The problem with admitting this, in truth, obvious explanation of how our conscious brain works is that it meant admitting information could be associated and simplified—it meant admitting to insight—which was only a short step away from realising the ultimate insight, which is the integrative theme or meaning or purpose or direction of existence, which in turn immediately confronted us with our own inconsistency with that meaning.
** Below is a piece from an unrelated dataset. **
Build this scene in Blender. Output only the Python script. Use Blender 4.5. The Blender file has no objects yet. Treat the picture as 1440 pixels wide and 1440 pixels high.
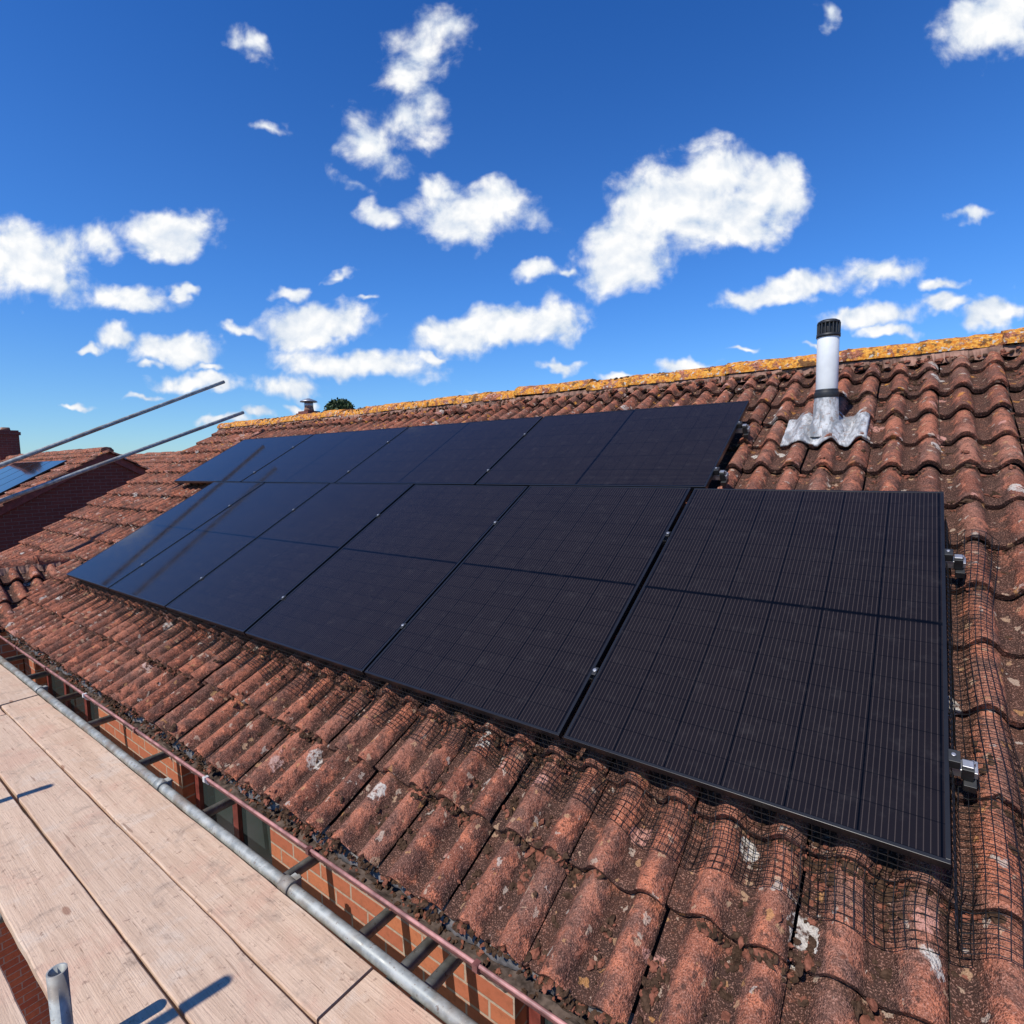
import bpy, math, random
import numpy as np
from mathutils import Vector, Matrix
random.seed(7); rng=np.random.default_rng(7)
S=bpy.context.scene
S.view_settings.view_transform='Standard'; S.view_settings.look='None'; S.view_settings.exposure=0
TH=math.radians(30); CT,ST=math.cos(TH),math.sin(TH)
COL=bpy.context.collection
# ------------------------------------------------------------------ helpers
def R(u,v,w): return Vector((-u, v*CT-w*ST, v*ST+w*CT))
class MB:
    def __init__(s): s.v=[];s.f=[];s.m=[];s.s=[]
    def face(s,idx,m=0,sm=False): s.f.append(tuple(idx));s.m.append(m);s.s.append(sm)
    def box(s,a,b,m=0,M=None):
        k=len(s.v)
        for z in(a[2],b[2]):
            for x,y in((a[0],a[1]),(b[0],a[1]),(b[0],b[1]),(a[0],b[1])):
                p=Vector((x,y,z)); s.v.append(tuple(M@p if M else p))
        for q in((3,2,1,0),(4,5,6,7),(0,1,5,4),(1,2,6,5),(2,3,7,6),(3,0,4,7)): s.face([k+i for i in q],m)
    def path(s,pts,r,n=12,m=0,cap=True,hollow=False):
        pts=[Vector(p) for p in pts]; k=len(s.v); rs=r if isinstance(r,(list,tuple)) else [r]*len(pts)
        d0=(pts[-1]-pts[0]).normalized(); ref=Vector((0,0,1)) if abs(d0.z)<.9 else Vector((1,0,0))
        for i,p in enumerate(pts):
            d=(pts[min(i+1,len(pts)-1)]-pts[max(i-1,0)])
            d=d.normalized() if d.length>1e-9 else d0
            a=d.cross(ref).normalized(); b=a.cross(d).normalized()
            for j in range(n):
                t=2*math.pi*j/n; s.v.append(tuple(p+rs[i]*(a*math.cos(t)+b*math.sin(t))))
        for i in range(len(pts)-1):
            for j in range(n):
                s.face((k+i*n+j,k+i*n+(j+1)%n,k+(i+1)*n+(j+1)%n,k+(i+1)*n+j),m,n>5)
        if cap:
            s.face([k+j for j in range(n)][::-1],m); s.face([k+(len(pts)-1)*n+j for j in range(n)],m)
    def obj(s,name,mats,parent=None,loc=None):
        me=bpy.data.meshes.new(name); me.from_pydata(s.v,[],s.f)
        for m in mats: me.materials.append(m)
        me.polygons.foreach_set('material_index',s.m); me.polygons.foreach_set('use_smooth',s.s)
        me.update(); o=bpy.data.objects.new(name,me); COL.objects.link(o)
        if parent: o.parent=parent
        return o
def empty(name):
    o=bpy.data.objects.new(name,None); COL.objects.link(o); return o
def bevel(o,w,seg=2):
    b=o.modifiers.new('b','BEVEL'); b.width=w; b.segments=seg; b.limit_method='ANGLE'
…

Yes, as just explained in Part 4:4B, to admit to Integrative Meaning meant having to face the fact that our competitive and aggressive behaviour is seemingly totally at odds with the integrative direction of life, no less. The development and maintenance of the order of matter requires that the parts of developing wholes cooperate not compete. Integrative meaning confronts us squarely with our divisive human condition. Better to deny the existence of purpose in the first place by avoiding the possibility that information could be associated, refined and simplified. Admitting that our brain can associate information, reason, and become insightful about how experiences are related, learn to understand and become conscious of the relationship of events that occur through time and refine those insights further, leading all the way to the deduction of the meaning of all experience, which is to order or integrate matter, was not something the upset human race wanted to do. In short, admitting that information could be simplified or refined meant admitting to an ultimate refinement or law, confronting us with our inconsistency with that law, namely with the law of Integrative Meaning.
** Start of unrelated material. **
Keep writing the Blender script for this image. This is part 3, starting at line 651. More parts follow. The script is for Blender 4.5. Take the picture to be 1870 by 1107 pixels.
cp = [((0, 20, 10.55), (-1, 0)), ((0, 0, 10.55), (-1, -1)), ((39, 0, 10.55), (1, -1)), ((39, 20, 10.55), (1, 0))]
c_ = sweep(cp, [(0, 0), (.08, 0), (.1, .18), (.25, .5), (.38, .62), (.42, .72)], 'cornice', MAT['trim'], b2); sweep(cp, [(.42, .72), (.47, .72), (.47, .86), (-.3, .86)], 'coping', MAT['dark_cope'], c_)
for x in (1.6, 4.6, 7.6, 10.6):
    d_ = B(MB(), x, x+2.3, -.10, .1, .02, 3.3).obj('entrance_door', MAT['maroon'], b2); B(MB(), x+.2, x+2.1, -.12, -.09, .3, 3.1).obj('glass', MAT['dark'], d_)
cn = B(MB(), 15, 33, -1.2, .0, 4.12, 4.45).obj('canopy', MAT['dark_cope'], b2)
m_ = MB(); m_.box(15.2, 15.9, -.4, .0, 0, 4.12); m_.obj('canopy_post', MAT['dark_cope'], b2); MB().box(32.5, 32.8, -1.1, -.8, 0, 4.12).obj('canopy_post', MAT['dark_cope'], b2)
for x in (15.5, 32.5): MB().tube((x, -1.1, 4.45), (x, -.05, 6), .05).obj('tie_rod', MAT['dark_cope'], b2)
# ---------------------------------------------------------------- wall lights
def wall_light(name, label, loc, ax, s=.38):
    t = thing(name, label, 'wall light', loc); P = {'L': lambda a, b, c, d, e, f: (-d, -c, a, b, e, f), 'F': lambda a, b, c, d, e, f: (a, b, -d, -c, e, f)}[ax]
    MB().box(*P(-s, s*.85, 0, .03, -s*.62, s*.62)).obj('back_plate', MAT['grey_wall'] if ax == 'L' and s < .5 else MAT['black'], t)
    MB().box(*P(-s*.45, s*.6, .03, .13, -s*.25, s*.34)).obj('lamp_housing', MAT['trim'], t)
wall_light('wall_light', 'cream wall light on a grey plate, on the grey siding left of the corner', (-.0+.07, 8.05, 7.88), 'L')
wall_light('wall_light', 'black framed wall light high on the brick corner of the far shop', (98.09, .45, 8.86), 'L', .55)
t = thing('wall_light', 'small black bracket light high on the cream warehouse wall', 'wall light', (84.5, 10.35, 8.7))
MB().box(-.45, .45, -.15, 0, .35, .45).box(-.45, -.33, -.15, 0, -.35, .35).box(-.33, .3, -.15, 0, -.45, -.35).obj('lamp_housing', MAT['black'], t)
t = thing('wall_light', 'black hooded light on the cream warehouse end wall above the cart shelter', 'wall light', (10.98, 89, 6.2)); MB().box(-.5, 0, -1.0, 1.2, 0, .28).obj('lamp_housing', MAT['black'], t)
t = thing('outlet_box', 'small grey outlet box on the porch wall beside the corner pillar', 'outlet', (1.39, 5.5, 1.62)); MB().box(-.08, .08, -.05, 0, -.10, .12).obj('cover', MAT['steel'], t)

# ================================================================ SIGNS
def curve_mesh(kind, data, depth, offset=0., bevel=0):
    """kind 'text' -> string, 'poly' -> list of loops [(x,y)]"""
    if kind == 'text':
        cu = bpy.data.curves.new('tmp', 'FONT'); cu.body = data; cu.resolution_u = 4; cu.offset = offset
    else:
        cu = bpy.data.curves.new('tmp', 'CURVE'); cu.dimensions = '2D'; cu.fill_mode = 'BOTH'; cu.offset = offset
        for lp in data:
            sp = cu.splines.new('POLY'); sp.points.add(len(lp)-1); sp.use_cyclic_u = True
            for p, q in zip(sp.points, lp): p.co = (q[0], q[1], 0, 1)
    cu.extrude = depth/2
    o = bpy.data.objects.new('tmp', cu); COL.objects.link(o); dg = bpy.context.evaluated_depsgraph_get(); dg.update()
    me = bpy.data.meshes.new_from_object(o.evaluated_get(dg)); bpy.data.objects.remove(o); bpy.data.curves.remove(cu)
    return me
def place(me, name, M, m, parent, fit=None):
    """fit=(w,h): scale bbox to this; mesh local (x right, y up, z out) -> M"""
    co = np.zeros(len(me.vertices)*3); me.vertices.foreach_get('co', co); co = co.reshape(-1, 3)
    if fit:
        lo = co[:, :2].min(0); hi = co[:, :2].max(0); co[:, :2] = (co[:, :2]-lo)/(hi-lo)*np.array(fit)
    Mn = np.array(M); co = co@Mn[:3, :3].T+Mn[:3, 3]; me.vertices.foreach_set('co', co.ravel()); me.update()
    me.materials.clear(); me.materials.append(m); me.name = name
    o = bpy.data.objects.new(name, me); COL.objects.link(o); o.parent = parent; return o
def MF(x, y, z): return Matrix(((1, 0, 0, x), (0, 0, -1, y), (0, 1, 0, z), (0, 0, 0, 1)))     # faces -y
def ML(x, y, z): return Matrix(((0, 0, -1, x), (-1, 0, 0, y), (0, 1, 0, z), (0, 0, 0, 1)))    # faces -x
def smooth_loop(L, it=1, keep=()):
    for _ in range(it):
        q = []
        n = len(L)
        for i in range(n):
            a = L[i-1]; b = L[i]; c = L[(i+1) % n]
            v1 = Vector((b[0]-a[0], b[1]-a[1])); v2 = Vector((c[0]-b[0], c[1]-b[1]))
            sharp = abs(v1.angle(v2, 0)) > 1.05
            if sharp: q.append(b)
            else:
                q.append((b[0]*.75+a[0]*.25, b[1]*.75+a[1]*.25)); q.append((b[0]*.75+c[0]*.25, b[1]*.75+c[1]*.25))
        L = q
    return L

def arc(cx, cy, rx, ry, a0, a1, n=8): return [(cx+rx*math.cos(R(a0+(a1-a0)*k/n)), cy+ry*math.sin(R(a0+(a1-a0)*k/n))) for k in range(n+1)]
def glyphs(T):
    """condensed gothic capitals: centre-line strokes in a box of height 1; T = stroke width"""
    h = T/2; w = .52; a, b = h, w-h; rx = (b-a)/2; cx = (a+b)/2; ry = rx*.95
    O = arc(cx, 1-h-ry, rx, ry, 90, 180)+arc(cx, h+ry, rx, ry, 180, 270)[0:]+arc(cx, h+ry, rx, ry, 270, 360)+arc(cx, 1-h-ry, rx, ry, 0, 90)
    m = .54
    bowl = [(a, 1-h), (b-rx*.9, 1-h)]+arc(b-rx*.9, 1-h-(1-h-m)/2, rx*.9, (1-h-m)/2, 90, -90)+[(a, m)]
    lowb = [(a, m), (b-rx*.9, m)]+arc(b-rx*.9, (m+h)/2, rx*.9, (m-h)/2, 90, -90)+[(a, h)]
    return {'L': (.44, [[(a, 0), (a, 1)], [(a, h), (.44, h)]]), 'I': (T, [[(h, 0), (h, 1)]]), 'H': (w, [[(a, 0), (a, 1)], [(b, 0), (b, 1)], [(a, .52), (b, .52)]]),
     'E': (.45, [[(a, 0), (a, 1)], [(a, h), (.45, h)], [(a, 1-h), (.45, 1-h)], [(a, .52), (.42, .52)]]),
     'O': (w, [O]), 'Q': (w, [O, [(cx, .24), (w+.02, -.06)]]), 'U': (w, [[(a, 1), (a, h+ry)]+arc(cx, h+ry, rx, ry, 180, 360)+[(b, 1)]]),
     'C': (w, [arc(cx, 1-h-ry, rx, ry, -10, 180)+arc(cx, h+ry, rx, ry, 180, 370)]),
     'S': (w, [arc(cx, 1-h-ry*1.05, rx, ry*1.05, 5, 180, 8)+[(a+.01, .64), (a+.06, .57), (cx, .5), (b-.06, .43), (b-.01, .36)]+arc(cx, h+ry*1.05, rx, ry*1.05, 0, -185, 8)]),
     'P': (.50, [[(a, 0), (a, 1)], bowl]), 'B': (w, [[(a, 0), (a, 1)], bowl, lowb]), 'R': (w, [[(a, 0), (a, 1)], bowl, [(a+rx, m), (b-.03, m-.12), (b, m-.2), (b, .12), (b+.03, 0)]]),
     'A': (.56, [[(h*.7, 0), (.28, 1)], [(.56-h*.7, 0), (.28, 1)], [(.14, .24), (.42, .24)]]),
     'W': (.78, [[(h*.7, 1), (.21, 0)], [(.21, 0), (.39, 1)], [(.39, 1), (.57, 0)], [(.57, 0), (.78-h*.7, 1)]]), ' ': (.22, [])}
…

Demonstrating our masterful evasion of the nature of consciousness we used words like ‘conscious’, ‘intelligent’, ‘understanding’, ‘reason’ and ‘insight’ regularly without ever actually identifying what we are conscious of, intelligent about, understanding, reasoning or having an insight into, which is how events or experiences are related. The conventional obscure, evasive definition of intelligence is ‘the ability to think abstractly’. The other imprecise, obscure, evasive phrase used whenever we wanted to refer to the uniqueness of our intelligence without actually saying what our conscious, understanding, insightful intelligence is, was to say that ‘We are the species that is able to reflect upon itself.’ So to name the area of the brain that associates and simplifies information as the ‘association cortex’ was, in fact, a slip of our evasive guard. Of course, when we weren’t ‘on our guard’ against exposure few would deny that information can be associated, simplified and meaning found. In fact, most of us would say we do it every day of our lives—if we didn’t, we wouldn’t have a word for ‘insight’. That is the amazing aspect about our denial of anything that brings the dilemma of the human condition into focus: it is not unusual for us humans to accept an idea up to a point, but as soon as it starts to lead to a confronting conclusion, pretend it doesn’t exist—and do so without batting an eyelid.
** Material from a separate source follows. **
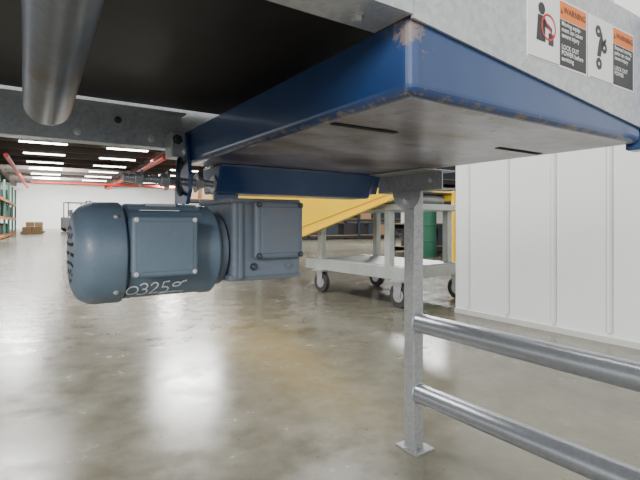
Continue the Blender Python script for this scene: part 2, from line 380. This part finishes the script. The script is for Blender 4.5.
# ---------------------------------------------------------------- warning labels
def label(s0,s1,kind):
    e=empty('warning_label',ORG,ANG)
    t=-.0056; z0,z1=.938,1.043; sm=s0+(s1-s0)*.5
    T=lambda k: t-.0003*k
    def q(n,a0,a1,b0,b1,k,m): return box(n,a0,a1,T(k)-.0002,T(k-1) if k else t+.0006,b0,b1,m,e)
    q('backing',s0,s1,z0,z1,0,WHITE)
    q('black_panel',sm+.002,s1-.003,z0+.003,z1-.031,1,LBLACK)
    q('orange_header',sm+.002,s1-.003,z1-.030,z1-.003,1,ORANGE)
    def put(n,b,sz,x,z,m): text(n,b,sz,lambda X,Y:(x+X,T(3),z+Y),m,e,.0002)
    w=s1-sm
    put('heading','WARNING',w*.165,sm+.012,z1-.020,LBLACK)
    prism('alert_triangle',[(sm+.004,T(1.5),z1-.022),(sm+.010,T(1.5),z1-.022),(sm+.007,T(1.5),z1-.014)],(0,-.0003,0),LBLACK,e)
    if kind==0: lines=['Moving equip-','ment can cause','severe injury','','LOCK OUT','POWER before','servicing']
    else: lines=['Exposed moving','parts can cause','severe injury','','LOCK OUT','POWER']
    for i,l in enumerate(lines):
        if l: put('line_%d'%i,l,w*.12,sm+.006,z1-.040-i*.009,WHITE)
    cx=(s0+sm)/2; cz=(z0+z1)/2+.004
    def disc(n,x,z,r_,m,k,ri=0,a0=0,a1=360):
        N=28; v=[];f=[]
        for i in range(N+1):
            a=math.radians(a0+(a1-a0)*i/N)
            v.append((x+r_*math.cos(a),T(k),z+r_*math.sin(a))); v.append((x+ri*math.cos(a),T(k),z+ri*math.sin(a)))
        for i in range(N): f.append((2*i,2*i+2,2*i+3,2*i+1))
        return mesh(n,v,f,m,e)
    def quad(n,p,m,k): return mesh(n,[(x,T(k),z) for x,z in p],[tuple(range(len(p)))],m,e)
    q('pictogram_rule',s0+.002,sm,z0+.0015,z0+.0025,1,LBLACK)
    if kind==0:
        disc('head',cx-.006,cz+.020,.009,LBLACK,2)
        quad('torso',[(cx-.020,cz-.028),(cx+.004,cz-.028),(cx+.003,cz+.010),(cx-.016,cz+.010)],LBLACK,2)
        quad('arm',[(cx+.0,cz+.006),(cx+.022,cz-.004),(cx+.022,cz-.010),(cx+.0,cz-.004)],LBLACK,2)
        quad('machine',[(cx+.012,cz-.030),(cx+.026,cz-.030),(cx+.026,cz-.012),(cx+.012,cz-.012)],LBLACK,2)
        disc('prohibition_ring',cx+.012,cz-.004,.020,RED,3,.017)
        quad('slash',[(cx-.002,cz+.008),(cx+.0,cz+.010),(cx+.026,cz-.016),(cx+.024,cz-.018)],RED,3)
    else:
        for a,b_ in ((-.010,.026),(.010,.002),(-.008,-.028)):
            disc('gear_%d'%int(b_*1000),cx+a,cz+b_,.010,LBLACK,2,.003)
        quad('hand',[(cx-.015,cz-.016),(cx-.002,cz-.016),(cx+.007,cz+.012),(cx+.002,cz+.028),(cx-.008,cz+.010)],LBLACK,2)
        quad('finger',[(cx+.002,cz-.004),(cx+.018,cz+.014),(cx+.015,cz+.019),(cx,cz+.008)],LBLACK,2)
    return e
label(.227,.396,0); label(.403,.567,1)

# ---------------------------------------------------------------- room
B2=Vector((-.506,.862,0)); ANG2=math.atan2(.506,.862)
fl=box('floor',-45,60,-12,85,-.1,0,FLOOR)
ce=box('ceiling',-45,60,-2,85,4.7,4.8,CEILM)
fw=empty('wall_back',(-26.4,47,0),ANG2)
box('panel',-16,75,0,.3,0,4.69,WALLM,fw)
for i in range(45): box('rib_%d'%i,-15+i*2,-14.9+i*2,-.03,.0,0,4.69,WALLM,fw)
box('dock_door_dark',2.5,6,-.05,-.0,0,2.6,DARKST,fw)
wl=empty('wall_left',(-17,15,0),ANG2+math.pi/2)
box('panel',-3,34,0,.3,0,4.69,WALLM,wl)
wr=empty('wall_right',(1.055,3.58,0),ANG)
box('front_panel',0,.1,-4.6,0,0,3.2,WALLM,wr)
box('side_panel',.1,4.0,-.1,0,0,3.2,WALLM,wr)
for i in range(14):
    y=-.10-i*.33
    prism('rib_a_%d'%i,[(0,y,.06),(-.018,y-.008,.06),(-.018,y-.024,.06),(0,y-.032,.06)],(0,0,3.1),WALLM,wr)
    box('seam_a_%d'%i,-.0012,.0,y-.0375,y-.032,.06,3.16,SEAM,wr)
    box('seam_b_%d'%i,-.0012,.0,y-.0,y+.004,.06,3.16,SEAM,wr)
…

So, unable—until now—to answer this deepest and darkest of all questions of our species’ consciousness-induced, ‘good-and-evil’-afflicted, less-than-ideally-behaved, seemingly-imperfect, even ‘fallen’ or corrupted, human condition, we learnt to avoid the whole depressing subject of consciousness and the issue it raised of the human condition. In terms then of the task of finding understanding of the human condition, it is clear that if you can’t think about what consciousness really is—again, recognise that the nerve-based learning system, unlike the gene-based learning system, can associate information, reason how experiences are related, learn to understand and become conscious of the relationship of events that occur through time—then you have not even arrived at the starting blocks in terms of thinking effectively about what produced the human condition.
A great deal more will be said in Part 8:7A about what consciousness really is, and why we have had to live in denial of that simple explanation. The other important question of ‘How did we humans become fully conscious while other species didn’t?’ was briefly answered in Part 3:11 and will also be fully explained in Part 8:7B.